> _Extracted material_:
++++++
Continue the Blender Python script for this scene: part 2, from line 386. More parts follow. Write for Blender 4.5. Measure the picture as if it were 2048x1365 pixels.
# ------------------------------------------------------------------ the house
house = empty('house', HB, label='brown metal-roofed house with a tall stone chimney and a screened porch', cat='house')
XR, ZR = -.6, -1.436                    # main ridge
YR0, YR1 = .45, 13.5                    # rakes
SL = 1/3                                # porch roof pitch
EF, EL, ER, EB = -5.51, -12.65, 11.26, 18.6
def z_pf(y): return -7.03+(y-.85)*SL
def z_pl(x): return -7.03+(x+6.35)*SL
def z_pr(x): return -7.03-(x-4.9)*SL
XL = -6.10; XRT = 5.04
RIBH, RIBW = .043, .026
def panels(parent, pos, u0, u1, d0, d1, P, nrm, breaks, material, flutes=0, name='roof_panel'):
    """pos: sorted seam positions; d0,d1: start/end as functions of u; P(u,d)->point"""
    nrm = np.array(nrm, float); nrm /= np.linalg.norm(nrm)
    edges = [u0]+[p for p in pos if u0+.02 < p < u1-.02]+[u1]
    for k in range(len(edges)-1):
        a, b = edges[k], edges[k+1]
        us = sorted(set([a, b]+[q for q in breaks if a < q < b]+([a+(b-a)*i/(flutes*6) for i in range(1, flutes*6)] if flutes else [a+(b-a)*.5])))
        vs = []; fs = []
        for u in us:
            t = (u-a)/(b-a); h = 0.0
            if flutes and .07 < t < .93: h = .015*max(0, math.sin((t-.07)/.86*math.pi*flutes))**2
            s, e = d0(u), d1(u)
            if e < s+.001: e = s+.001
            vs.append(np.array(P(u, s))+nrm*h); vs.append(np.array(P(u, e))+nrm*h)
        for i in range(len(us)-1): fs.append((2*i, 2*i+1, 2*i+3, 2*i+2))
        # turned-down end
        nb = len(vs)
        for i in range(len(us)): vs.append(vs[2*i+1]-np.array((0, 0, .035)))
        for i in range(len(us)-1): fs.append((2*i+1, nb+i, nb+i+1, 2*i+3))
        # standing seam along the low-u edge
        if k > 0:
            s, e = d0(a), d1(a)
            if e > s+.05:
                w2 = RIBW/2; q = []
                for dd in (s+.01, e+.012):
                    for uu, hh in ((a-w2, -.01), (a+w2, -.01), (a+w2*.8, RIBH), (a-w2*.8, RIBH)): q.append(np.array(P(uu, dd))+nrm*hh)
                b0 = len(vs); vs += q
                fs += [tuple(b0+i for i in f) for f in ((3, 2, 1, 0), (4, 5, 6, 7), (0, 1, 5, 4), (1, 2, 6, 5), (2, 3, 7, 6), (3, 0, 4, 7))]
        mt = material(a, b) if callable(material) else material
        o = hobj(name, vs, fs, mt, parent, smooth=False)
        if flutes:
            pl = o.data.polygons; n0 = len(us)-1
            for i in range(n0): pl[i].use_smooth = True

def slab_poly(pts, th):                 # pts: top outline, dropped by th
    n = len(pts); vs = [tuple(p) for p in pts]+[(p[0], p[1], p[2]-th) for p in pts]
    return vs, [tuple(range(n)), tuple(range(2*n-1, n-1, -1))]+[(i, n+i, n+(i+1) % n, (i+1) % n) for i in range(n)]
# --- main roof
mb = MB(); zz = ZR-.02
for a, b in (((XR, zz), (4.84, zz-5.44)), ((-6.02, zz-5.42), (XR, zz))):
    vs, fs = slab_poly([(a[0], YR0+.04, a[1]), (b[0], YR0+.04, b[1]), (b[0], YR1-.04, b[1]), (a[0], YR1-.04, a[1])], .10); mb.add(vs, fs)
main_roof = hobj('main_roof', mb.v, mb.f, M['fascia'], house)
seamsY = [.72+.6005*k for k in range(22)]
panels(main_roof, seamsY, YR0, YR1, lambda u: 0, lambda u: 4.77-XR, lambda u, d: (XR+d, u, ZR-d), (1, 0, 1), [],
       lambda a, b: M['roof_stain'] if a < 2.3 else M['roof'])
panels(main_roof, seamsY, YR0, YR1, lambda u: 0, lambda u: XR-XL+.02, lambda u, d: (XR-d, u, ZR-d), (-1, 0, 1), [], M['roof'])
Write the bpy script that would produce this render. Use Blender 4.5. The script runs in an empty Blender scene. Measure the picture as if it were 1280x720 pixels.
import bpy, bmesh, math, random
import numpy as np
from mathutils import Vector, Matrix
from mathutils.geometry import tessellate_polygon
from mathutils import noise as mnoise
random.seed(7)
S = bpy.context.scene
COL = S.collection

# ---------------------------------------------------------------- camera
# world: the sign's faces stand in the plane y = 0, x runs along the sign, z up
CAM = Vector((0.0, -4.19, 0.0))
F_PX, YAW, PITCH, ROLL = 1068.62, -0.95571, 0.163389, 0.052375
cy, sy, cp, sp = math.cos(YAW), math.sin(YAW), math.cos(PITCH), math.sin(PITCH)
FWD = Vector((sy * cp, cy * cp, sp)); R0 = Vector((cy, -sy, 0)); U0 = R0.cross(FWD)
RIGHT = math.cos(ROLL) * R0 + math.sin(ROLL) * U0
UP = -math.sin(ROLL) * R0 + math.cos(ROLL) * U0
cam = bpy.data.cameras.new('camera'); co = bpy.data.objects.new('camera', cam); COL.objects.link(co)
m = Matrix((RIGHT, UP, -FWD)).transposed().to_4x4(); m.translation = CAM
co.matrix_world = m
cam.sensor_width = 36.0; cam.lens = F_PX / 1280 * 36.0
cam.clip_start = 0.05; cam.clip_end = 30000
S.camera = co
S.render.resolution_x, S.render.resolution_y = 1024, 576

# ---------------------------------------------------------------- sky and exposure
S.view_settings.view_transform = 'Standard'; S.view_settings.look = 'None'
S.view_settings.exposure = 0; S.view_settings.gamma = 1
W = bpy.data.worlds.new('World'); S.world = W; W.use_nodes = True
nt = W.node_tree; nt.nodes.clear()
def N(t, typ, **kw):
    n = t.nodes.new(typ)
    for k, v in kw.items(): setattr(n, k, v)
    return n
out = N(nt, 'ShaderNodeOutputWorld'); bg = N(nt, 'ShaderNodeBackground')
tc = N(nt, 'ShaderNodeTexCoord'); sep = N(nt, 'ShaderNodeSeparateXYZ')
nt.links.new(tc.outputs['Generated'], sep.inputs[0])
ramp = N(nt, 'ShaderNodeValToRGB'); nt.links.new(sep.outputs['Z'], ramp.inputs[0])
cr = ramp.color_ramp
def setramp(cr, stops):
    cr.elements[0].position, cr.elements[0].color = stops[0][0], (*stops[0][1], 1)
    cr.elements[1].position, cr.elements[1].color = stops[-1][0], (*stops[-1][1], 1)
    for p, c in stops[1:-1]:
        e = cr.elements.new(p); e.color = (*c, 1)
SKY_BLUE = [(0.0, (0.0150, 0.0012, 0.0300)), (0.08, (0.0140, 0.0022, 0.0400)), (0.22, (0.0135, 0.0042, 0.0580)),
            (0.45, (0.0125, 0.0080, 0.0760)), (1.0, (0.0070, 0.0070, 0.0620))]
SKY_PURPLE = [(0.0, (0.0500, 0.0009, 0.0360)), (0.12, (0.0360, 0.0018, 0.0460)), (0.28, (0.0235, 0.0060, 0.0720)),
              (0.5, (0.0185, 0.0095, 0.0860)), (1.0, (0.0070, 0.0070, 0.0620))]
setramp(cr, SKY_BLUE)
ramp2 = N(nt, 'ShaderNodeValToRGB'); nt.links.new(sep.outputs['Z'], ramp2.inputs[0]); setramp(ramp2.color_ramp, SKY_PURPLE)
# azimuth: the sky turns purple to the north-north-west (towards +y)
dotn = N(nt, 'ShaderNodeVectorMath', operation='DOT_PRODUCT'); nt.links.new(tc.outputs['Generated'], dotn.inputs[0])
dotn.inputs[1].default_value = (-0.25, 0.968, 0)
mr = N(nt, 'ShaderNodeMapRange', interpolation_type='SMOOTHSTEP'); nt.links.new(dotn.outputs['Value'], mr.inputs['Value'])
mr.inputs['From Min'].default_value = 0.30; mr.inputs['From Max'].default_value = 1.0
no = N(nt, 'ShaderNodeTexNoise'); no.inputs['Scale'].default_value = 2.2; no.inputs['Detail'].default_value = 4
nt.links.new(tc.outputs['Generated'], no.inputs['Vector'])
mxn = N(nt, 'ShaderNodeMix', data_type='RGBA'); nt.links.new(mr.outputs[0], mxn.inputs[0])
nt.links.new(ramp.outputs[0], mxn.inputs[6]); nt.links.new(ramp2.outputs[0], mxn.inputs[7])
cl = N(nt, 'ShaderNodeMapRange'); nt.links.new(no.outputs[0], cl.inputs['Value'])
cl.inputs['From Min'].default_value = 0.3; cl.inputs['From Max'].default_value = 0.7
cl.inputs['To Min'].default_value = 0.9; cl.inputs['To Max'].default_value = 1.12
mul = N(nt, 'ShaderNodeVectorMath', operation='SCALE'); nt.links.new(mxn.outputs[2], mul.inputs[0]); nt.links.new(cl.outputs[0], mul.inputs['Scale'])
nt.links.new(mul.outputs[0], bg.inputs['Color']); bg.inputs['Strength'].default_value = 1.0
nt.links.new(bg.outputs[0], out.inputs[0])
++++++
> _Task brief_: Copy exactly, and only, the lines from the one containing "Write the bpy" through the one containing "S.render.resolution_x, S.render.resolution_y = 1024, 576".

> _Response_:
Write the bpy script that would produce this render. Use Blender 4.5. The script runs in an empty Blender scene. Measure the picture as if it were 1280x720 pixels.
import bpy, bmesh, math, random
import numpy as np
from mathutils import Vector, Matrix
from mathutils.geometry import tessellate_polygon
from mathutils import noise as mnoise
random.seed(7)
S = bpy.context.scene
COL = S.collection

# ---------------------------------------------------------------- camera
# world: the sign's faces stand in the plane y = 0, x runs along the sign, z up
CAM = Vector((0.0, -4.19, 0.0))
F_PX, YAW, PITCH, ROLL = 1068.62, -0.95571, 0.163389, 0.052375
cy, sy, cp, sp = math.cos(YAW), math.sin(YAW), math.cos(PITCH), math.sin(PITCH)
FWD = Vector((sy * cp, cy * cp, sp)); R0 = Vector((cy, -sy, 0)); U0 = R0.cross(FWD)
RIGHT = math.cos(ROLL) * R0 + math.sin(ROLL) * U0
UP = -math.sin(ROLL) * R0 + math.cos(ROLL) * U0
cam = bpy.data.cameras.new('camera'); co = bpy.data.objects.new('camera', cam); COL.objects.link(co)
m = Matrix((RIGHT, UP, -FWD)).transposed().to_4x4(); m.translation = CAM
co.matrix_world = m
cam.sensor_width = 36.0; cam.lens = F_PX / 1280 * 36.0
cam.clip_start = 0.05; cam.clip_end = 30000
S.camera = co
S.render.resolution_x, S.render.resolution_y = 1024, 576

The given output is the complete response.